It is unquestionably true in ordinary cases, that where A holds two mortgages upon the same land and B owns the equity of redemption, a foreclosure of one of the mortgages will extinguish B’s equitable interest in the premises.
And it is equally true that A may so conduct toward B that the latter will be entitled to equitable relief against such a result. As if J. should say to B, after the decree of foreclosure was passed and before the time limited for redemption had elapsed, that he might pay the mortgage debt after the time limited had expired, and no advantage should be taken of the decree, and B should in consequence suffer the time to expire without paying the debt. Or if A should obtain his *64decree by fraud, or after he had obtained it should deceive B in relation to the time limited for redemption, and B should in consequence fail to redeem. In these cases a court of equity would allow B to redeem if he should bring a petition for the purpose, and had not impaired his equitable rights by any negligence or acquiescence, and the .rights of third parties had not intervened. A party must not only come with clean hands into a court of equity, but he must deal in good faith with the court, as well as with his adversary, in order to obtain a decree that shall preclude any further relief to the party against whom it is rendered.
In the case under consideration a majority of the court are of the opinion that the respondent obtained . his decree by fraud, or by conduct grossly inequitable to the petitioner, and in either case the petitioner should have the right to redeem the premises notwithstanding the foreclosure.

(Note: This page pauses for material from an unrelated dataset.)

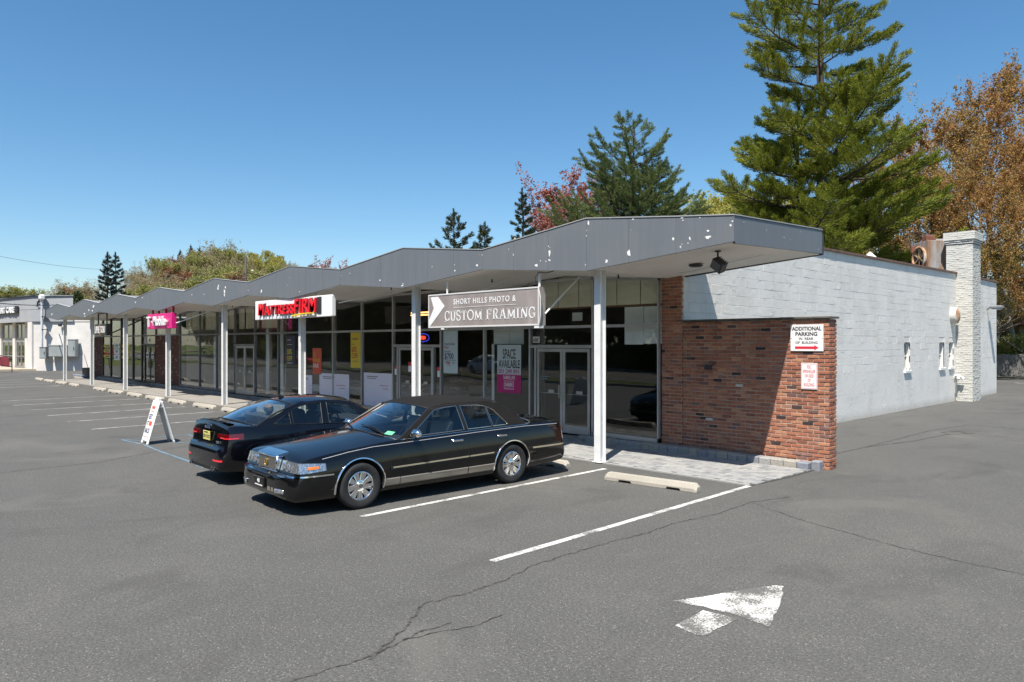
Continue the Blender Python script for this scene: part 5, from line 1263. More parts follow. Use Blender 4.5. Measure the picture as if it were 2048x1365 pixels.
s2 = plume_pine(32, 12.0, lambda t, az: (3.0 * (1 - t) ** .7 + .2) * (1 + .25 * math.sin(2 * az + 9 * t)), ML_SPRUCE, nl=80, clear=.08, rise=.10, curl=.6, dens=150, pr=.22, blen=.17, bw=.02, subs=8)
place('spruce_tree', s2, 'small dark spruce behind the canopy, left of the two above the framing sign', -35.8, 25.5, 0, .7, 1.05)
place('spruce_tree', s2, 'small brownish spruce behind the canopy, lower and right of its twin', -37.1, 30.0, 0, 2.7, 1.02)
# pair of spruces far left
s3 = plume_pine(41, 17.0, lambda t, az: (3.6 * (1 - t) ** .75 + .2) * (1 + .22 * math.sin(2 * az + 7 * t)), ML_SPRUCED, nl=74, clear=.06, rise=-.02, curl=.5, dens=95, pr=.26, blen=.28, bw=.035, subs=6)
def TT(px, py, t):
    d = (px - 1024) / 1450.; return 9.233 + t * (d * .6930 - .7209), -11.317 + t * (d * .7209 + .6930), 2.4 + t * (686 - py) / 1450.
for px, h, lb in ((215, 508, 'left one of the pair of dark spruces standing above the canopy at far left'), (232, 509, 'right one of the pair of dark spruces standing above the canopy at far left')):
    x, y, z = TT(px, h, 92); place('spruce_tree', s3, lb, x, y, 0, px, z / 17.4)
# broadleaf stock
B = {}
def stock(k, *a, **kw): B[k] = broadleaf(*a, **kw)
stock('rust1', 51, 24, .85, ML_ORANGE, bark=M_BARKG, nleaf=36000, lsize=.125, levels=4, clump=.27)
stock('rust2', 52, 22, 1.0, ML_ORANGE, bark=M_BARKG, nleaf=36000, lsize=.125, levels=4, clump=.30)
stock('olive', 53, 20, .9, ML_OLIVE, bark=M_BARKG, nleaf=24000, lsize=.14, levels=4, clump=.5)
stock('red', 54, 15, .75, ML_RED, bark=M_BARKG, nleaf=16000, lsize=.14, levels=4, clump=.3)
stock('yel', 55, 14, 1.0, ML_YEL, nleaf=16000, lsize=.16, levels=4, clump=.5)
stock('green', 56, 14, .95, ML_GREEN, bark=M_BARKG, nleaf=13000, lsize=.22, levels=4, clump=.6)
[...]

While the case was pending in court and at the term in which the decree was passed, the respondent agreed with-the. petitioner that certain payments that had been made by the petitioner, but which had never been applied by the respondent in part payment of either of the notes, should be applied to the note secured by the second mortgage.

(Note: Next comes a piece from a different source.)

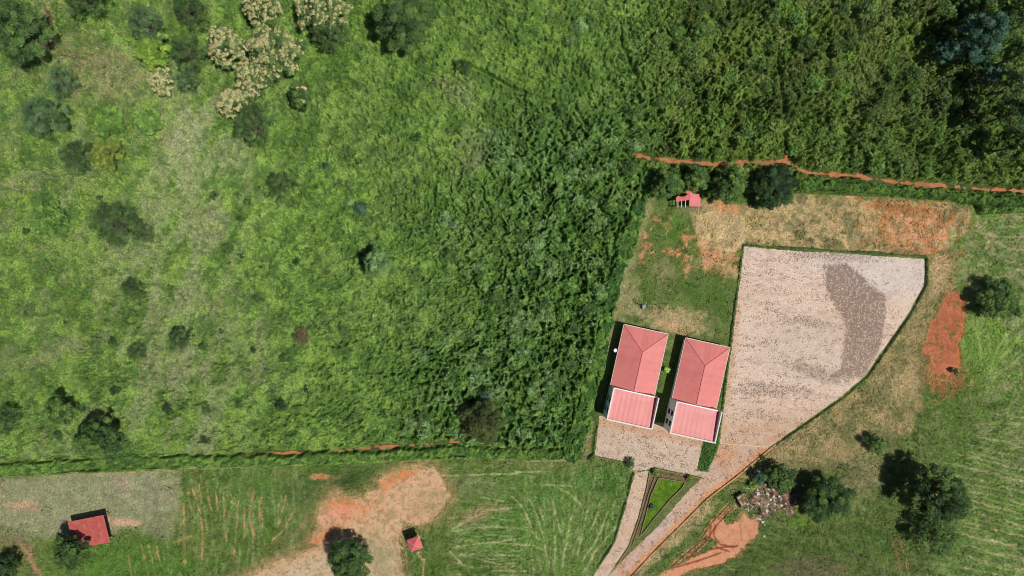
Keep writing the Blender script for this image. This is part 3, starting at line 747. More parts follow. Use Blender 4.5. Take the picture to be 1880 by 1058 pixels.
def veg_patch(name, hfn, cfn, bbox, n, leaf, step=2.0, seed=1, fill=0.78, tilt=.75, parent=None, sheet=True, kleaf=1.35, spread=.25, ksheet=1.15):
    rng = np.random.RandomState(seed)
    Vs = []; Fs = []; Cs = []; off = 0
    if sheet:
        ax = np.arange(bbox[0], bbox[2], step); ay = np.arange(bbox[1], bbox[3], step)
        X, Y = np.meshgrid(ax, ay); nx, ny = len(ax), len(ay)
        x = X.ravel(); y = Y.ravel()
        h = hfn(x, y)
        I = np.arange(nx * ny).reshape(ny, nx)
        F = np.stack([I[1:, :-1], I[1:, 1:], I[:-1, 1:], I[:-1, :-1]], -1).reshape(-1, 4)
        F = F[(h[F] > 0.03).any(1)]
        used = np.unique(F); re = np.zeros(nx * ny, np.int64); re[used] = np.arange(len(used))
        x = x[used]; y = y[used]; h = h[used]
        Vs.append(np.c_[(x - CX) * S, (CY - y) * S, h * fill - .03]); F = re[F]; Fs.append(F); off = len(x)
        c = cfn(x[F].mean(1), y[F].mean(1))
        Cs.append(c * ksheet)
    gs = 1.4
    ax = np.arange(bbox[0] - gs, bbox[2] + 2 * gs, gs); ay = np.arange(bbox[1] - gs, bbox[3] + 2 * gs, gs)
    X, Y = np.meshgrid(ax, ay)
    G = hfn(X.ravel(), Y.ravel()).reshape(X.shape)
    Gy, Gx = np.gradient(G, gs * S)
    x = rng.uniform(bbox[0], bbox[2], n); y = rng.uniform(bbox[1], bbox[3], n)
    u_ = (x - ax[0]) / gs; v_ = (y - ay[0]) / gs; i_ = u_.astype(int); j_ = v_.astype(int); u_ -= i_; v_ -= j_
    def lk(A): return (A[j_, i_] * (1 - u_) + A[j_, i_ + 1] * u_) * (1 - v_) + (A[j_ + 1, i_] * (1 - u_) + A[j_ + 1, i_ + 1] * u_) * v_
    h = lk(G); hx = lk(Gx); hy = -lk(Gy)
    k = h > 0.06
    x, y, h, hx, hy = x[k], y[k], h[k], hx[k], hy[k]
    m = len(x)
    P = np.c_[(x - CX) * S, (CY - y) * S, h * (1 - spread * rng.rand(m) ** 2) + rng.normal(size=m) * .03]
    tl = tilt(x, y)[:, None] if callable(tilt) else tilt
    N = np.c_[-hx * .8, -hy * .8, np.ones(m)] + rng.normal(size=(m, 3)) * tl * np.array([1, 1, .3])
    N[:, 2] = np.abs(N[:, 2])
    sc = (leaf(x, y) if callable(leaf) else leaf) * rng.uniform(.7, 1.35, m)
    V, F = leaf_quads(P, N, sc, sc * .8, rng)
    lump = fbm(x, y, 4.2, 2, 44)
    c = cfn(x, y) * (kleaf * (1 + (lump - .5) * .5) * rng.uniform(.88, 1.12, m))[:, None]
    c[:, 0] *= rng.uniform(.9, 1.1, m)
    Vs.append(V); Fs.append(F + off); Cs.append(c)
    return mesh(name, np.concatenate(Vs), np.concatenate(Fs), M_leaf, parent, fcol=np.clip(np.concatenate(Cs), .003, .8))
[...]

Up to this time the petitioner had defended in the suit. His defense consisted in efforts to reduce the claim of the respondent. The respondent was desirous to avoid his defence and obtain a decree for the full amount of the first mortgage claim. In this state of things it was agreed that the payments that had been made should apply to the second mortgage debt, and that the petitioner should disappear in the suit, and suffer the respondent to obtain a decree for the full amount of the first mortgage claim. In consequence of the agreement the petitioner abandoned his claim to have the payments apply to the first mortgage debt, withdrew his defense, and suffered the respondent to take his decree for the full amount of the first mortgage claim.
After the decree was passed the respondent refused to fulfill his agreement, brought a petition to foreclose the second *65mortgage, and claimed the full amount of the note. The conduct of the respondent in this transaction should deprive him of all benefit resulting from his decree. He never intended to fulfill his agreement at the time it was made, but adopted that course to gain advantage over an ignorant and confiding foreigner.
He also gave the petitioner to understand that he should have the right to redeem the premises when a petition should be brought to foreclose the second mortgage, for it seems that it was a part of the agreement that the respondent should erase from his petition so much as referred to the second mortgage, and that all the rights of the parties should finally be determined in a petition thereafter to be brought.
The respondent brought such petition when the time limited for redemption in his decree was on the eve of expiring, and prosecuted his claim long after he had full title to the premises, if his foreclosure was of any avail. Under all these circumstances we think the petitioner still has the right to redeem the premises. Brown v. Wheeler, 17 Conn., 845 ; Roe v. Jerome, 18 id., 138; Dyer v. Cady, 20 id., 563 ; Cowles v. Bacon, 21 id., 451.
There is no error in the decree complained of.
In this opinion McCurdy, J., concurred ; Hinman, C. J., dissented; Butler and Carpenter, Js., did not sit.